"Pise 1951" de Dominique Fernandez saisit avec une acuité nostalgique la courte période où l'Italie, sortie exsangue de la seconde guerre mondiale, est déjà bouillonnante au niveau tant culturel, qu'artistique et politique.
Cette période, que l'auteur connaît pour l'avoir vécue dans son pays de prédilection, est celle qui précède le miracle économique qui, sortant le pays de la misère, lui rendra la vie plus douce, cette dolce vita que les cinéastes, du néo-réalisme à l'existentialisme joyeux, immortaliseront sur pellicule.
Il dresse une chronique de cette Italie disparue, avec ses premières Vespa, les dimanches à la plage et les filles qui se promenaient en se tenant la main loin de toute mixité - fréquenter une maison où il y avait une jeune fille nubile était considéré comme une demande en mariage - qui deviendront, quelques années plus tard, conjuguées à la romaine, des images emblématiques sous l'objectif de William Klein.
Elle sert également de toile de fond à un roman de facture classique, qui ressortit à la déclinaison moderne de la pratique du voyage en Italie du 18ème siècle et de l'éducation sentimentale, d'une écriture érudite et limpide qui sait transcrire tant les pudeurs de l'âme que, selon sa définition de la litétrature, "faire vivre des hommes et des femmes jetés sur les routes du monde". Les deux protagonistes principaux sont deux jeunes hommes de tempérament et de milieux très différents, un fils de garagiste à l'instinct grégaire, et un fils introverti de professeur à la Sorbonne, devenus amis au lycée, qui partent de concert pour l'Italie, le premier pour son mémoire de fin d'études de journalisme, le second, après une agrégation d'italien, pour un an de résidence à l'équivalent pisan de l'Ecole normale supérieure.

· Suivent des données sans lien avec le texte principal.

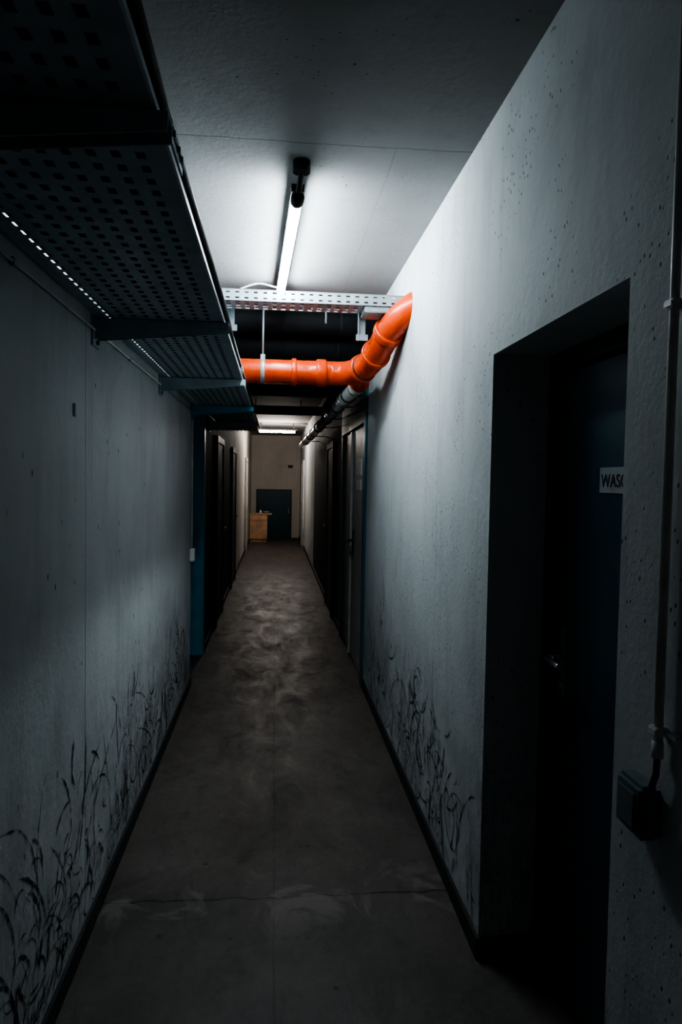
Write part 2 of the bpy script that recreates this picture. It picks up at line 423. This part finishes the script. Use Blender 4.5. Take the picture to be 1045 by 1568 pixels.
# ------------------------------------------------------------ orange drain pipe
op=empty("orange_drain_pipe")
R=.079
diag=smooth_path([(.86,3.78,2.66),(.74,3.86,2.60),(.66,4.0,2.53),(.615,4.22,2.44),(.57,4.45,2.375),(.48,4.66,2.36),(.36,4.70,2.36)],8)
m=MB(); m.sweep(diag+[Vector((.2,4.70,2.36)),Vector((-.2,4.70,2.36)),Vector((-.64,4.70,2.36))],R,0,32)
def atp(i): 
    p=diag[i]; q=diag[i+1]; return p,(q-p)
for i,w in((18,.06),(26,.04),(34,.06)):
    p,t=atp(i); m.collar(p,t,R*1.16,w)
for x,w in((.30,.07),(.12,.035),):
    m.collar((x,4.70,2.36),(1,0,0),R*1.16,w)
m.sweep([(.50,4.70,2.36),(.55,4.80,2.35),(.59,4.96,2.345)],[R*.8]*3,0,24); m.collar((.587,4.95,2.345),(.04,.16,0),R*.92,.05)
m.obj("pipe",[M_orange],op)
m=MB()
p,t=atp(34); m.collar(p-t.normalized()*.036,t,R*1.08,.012); p,t=atp(18); m.collar(p+t.normalized()*.035,t,R*1.07,.01)
m.obj("seal_rings",[M_ring],op)
m=MB(); m.collar((-.085,4.70,2.36),(1,0,0),R*1.06,.03); m.sweep([(-.085,4.70,2.36+R),(-.085,4.70,H)],.006,0,8); m.box(-.10,-.07,4.69,4.71,2.43,2.47)
m.obj("pipe_clamp",[M_galv],op)

gp=empty("grey_drain_pipe")
m=MB(); a=Vector((.597,5.0,2.345)); b=Vector((.48,12.5,2.26))
m.sweep([a,b],.052,0,20)
m.obj("pipe",[M_grey],gp)
m=MB()
for t in(.03,.12,.14,.27,.29,.45,.62,.8): m.collar(a.lerp(b,t),b-a,.062,.06)
m.obj("sockets",[M_grey],gp)
m=MB()
for t in(.09,.2,.35,.5,.7,.85):   # wall clips holding the pipe
    p=a.lerp(b,t); m.collar(p,b-a,.064,.02); m.sweep([(p.x+.05,p.y,p.z),(XR-.001,p.y,p.z)],.006,0,8)
m.obj("clamps",[M_base],gp)

# ------------------------------------------------------------ black insulated pipes crossing
for (y,z,r) in ((4.98,2.76,.095),(5.22,2.62,.10),(5.47,2.72,.09),(8.3,2.70,.08),(11.0,2.72,.07)):
    m=MB(); m.sweep([(XL+.001,y,z),(XR-.001,y,z)],r,0,24)
    for x in(-.4,.05,.45): m.collar((x,y,z),(1,0,0),r*1.03,.02)
    for x in(-.3,.4): m.sweep([(x,y,z+r*.8),(x,y,H)],.006,0,8)
    m.obj("insulated_pipe",[M_black])

# ------------------------------------------------------------ right wall conduit + switch
c=empty("surface_conduit")
m=MB(); m.sweep([(XR-.016,1.215,1.15),(XR-.016,1.215,H-.001)],.0085,0,16); m.sweep([(XR-.016,1.215,1.15),(XR-.016,1.215,1.18)],.011,0,16); m.obj("conduit_tube",[M_white],c)
m=MB()
for z in(1.20,1.976,2.7): m.box(XR-.03,XR,1.20,1.23,z-.008,z+.008,0,.003); m.box(XR-.012,XR,1.165,1.20,z-.006,z+.006,0,.003)
m.obj("clips",[M_white],c)
s=empty("light_switch")
m=MB(); m.box(XR-.042,XR,1.222,1.318,.985,1.088,0,.008); m.obj("housing",[M_box],s)
m=MB(); m.box(XR-.047,XR-.040,1.238,1.302,1.0,1.072,0,.003); m.obj("rocker",[M_box],s)
m=MB(); m.sweep([(XR-.016,1.235,1.08),(XR-.016,1.218,1.115),(XR-.016,1.215,1.16)],.006,0,10); m.obj("cable",[M_black],s)

s=empty("junction_conduit")
m=MB(); m.sweep([(XL+.010,5.58,1.10),(XL+.010,5.58,2.10)],.008,0,12); m.box(XL,XL+.035,5.54,5.61,1.0,1.10,0,.005); m.obj("conduit_tube",[M_white],s)
m=MB(); m.box(XL,XL+.008,2.345,2.365,1.84,1.885,0,.003); m.obj("wall_bracket_plate",[M_galvd])

# ------------------------------------------------------------ cabinet at the end
cb=empty("wooden_cabinet"); ya,yb=18.55,18.98; xa,xb=XL+.015,-.17
m=MB()
m.box(xa,xb,ya,yb,.06,.72,0,.004); m.box(xa+.02,xb-.02,ya+.03,yb,0,.06)
m.box(xa,xb+.12,ya-.02,yb,.72,.75,0,.004)
m.obj("carcass",[M_wood],cb)
m=MB(); mid=(xa+xb)/2
m.box(xa+.01,mid-.004,ya-.016,ya-.001,.08,.56,0,.003); m.box(mid+.004,xb-.01,ya-.016,ya-.001,.08,.56,0,.003); m.box(xa+.01,xb-.01,ya-.016,ya-.001,.57,.71,0,.003)
m.obj("fronts",[M_wood],cb)
m=MB()
for x in(mid-.03,mid+.03): m.sweep([(x,ya-.014,.42),(x,ya-.035,.42)],.008,0,10)
m.sweep([(mid,ya-.014,.64),(mid,ya-.035,.64)],.008,0,10); m.obj("knobs",[M_chrome],cb)
bt=empty("plastic_bottle"); m=MB(); m.sweep([(-.35,18.75,.75),(-.35,18.75,.80),(-.35,18.75,.82),(-.35,18.75,.84)],[.03,.03,.012,.012],0,14); m.obj("body",[M_white],bt)
m=MB(); m.sweep([(-.2,18.75,.75),(-.2,18.75,.78),(-.2,18.75,.80)],[.05,.08,.085],0,18); m.obj("plastic_bowl",[M_sign])

# ------------------------------------------------------------ scuff marks
def scuffs(name,X,sgn,items):
    m=MB()
    for (y,z,L,ang,curv,w) in items:
        pts=[]; n=12; a=ang; py,pz=y,z; st=L/n; wob=random.uniform(0,6)
        for k in range(n+1):
            pts.append((py,pz)); py+=math.cos(a)*st; pz+=math.sin(a)*st; a+=curv/n+.10*math.sin(wob+k*1.7)
        for k in range(n):
            (a0,b0),(a1,b1)=pts[k],pts[k+1]
            if min(b0,b1)<.08: continue
            dx,dz=a1-a0,b1-b0; l=math.hypot(dx,dz); nx,nz=-dz/l,dx/l
            e0=min(1,(k+.3)*.5,(n-k+.3)*.5); e1=min(1,(k+1.3)*.5,(n-k-.7)*.5)
            w0=w*e0; w1=w*e1
            m.quad([(X,a0-nx*w0,b0-nz*w0),(X,a0+nx*w0,b0+nz*w0),(X,a1+nx*w1,b1+nz*w1),(X,a1-nx*w1,b1-nz*w1)])
    m.obj(name,[M_scuff])
def gen(n,ya,yb,zm):
    it=[]
    for i in range(n):
        y=random.uniform(ya,yb); z=min(.1+abs(random.gauss(.03,.26)),zm)
        L=random.uniform(.08,.40); ang=random.uniform(0,math.pi*2) if random.random()<.3 else random.choice((1,-1))*random.uniform(.9,2.0)
        cv=random.uniform(-2.2,2.2)
        if random.random()<.10: cv=random.choice((-1,1))*random.uniform(3.5,5.5)
        for j in range(random.choice((1,1,2,3,5))):
            it.append((y+random.gauss(0,.09),z+random.gauss(0,.06),L*random.uniform(.4,1.3),ang+random.gauss(0,.2),cv+random.gauss(0,.5),random.uniform(.0010,.0060)))
    return it
scuffs("wall_scuff_marks",XL+.0015,1,gen(210,1.4,5.4,.70))
scuffs("wall_scuff_marks",XR-.0015,-1,gen(130,2.6,5.35,.72))

# ------------------------------------------------------------ world + camera
w=bpy.data.worlds.new("World"); bpy.context.scene.world=w; w.use_nodes=True
w.node_tree.nodes["Background"].inputs[0].default_value=(.02,.04,.06,1); w.node_tree.nodes["Background"].inputs[1].default_value=.1
yaw,pitch,roll=.0953,.0447,.0173
f=Vector((math.sin(yaw)*math.cos(pitch),math.cos(yaw)*math.cos(pitch),-math.sin(pitch)))
r=Vector((math.cos(yaw),-math.sin(yaw),0)); u=r.cross(f)
c,s_=math.cos(roll),math.sin(roll); r2=c*r+s_*u; u2=-s_*r+c*u
cam=bpy.data.cameras.new("camera"); co=bpy.data.objects.new("camera",cam); bpy.context.collection.objects.link(co)
co.matrix_world=Matrix(((r2.x,u2.x,-f.x,0),(r2.y,u2.y,-f.y,0),(r2.z,u2.z,-f.z,1.65),(0,0,0,1)))
cam.sensor_fit='VERTICAL'; cam.sensor_height=36; cam.lens=36*1077/1567.5; cam.clip_start=.02
bpy.context.scene.camera=co
sc=bpy.context.scene
sc.view_settings.view_transform='AgX'
try: sc.view_settings.look='AgX - High Contrast'
except Exception as ex: print(ex)
sc.view_settings.exposure=-.05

Un voyage d'apprentissage pour sceller une belle amitié et pressentir ses choix de vie, se découvrir, s'éprendre, chacun à sa façon, d'un pays aussi attachant qu'il jouit d'une mauvaise réputation et d'une même jeune fille presque atemporelle qui vit dans une fastueuse villa délabrée, et former un singulier trio qui n'est pas sans évoquer, par le sens du tragique, celui du roman de Henri-Pierre Roché, "Jules et Jim" porté à l'écran par François Truffaut.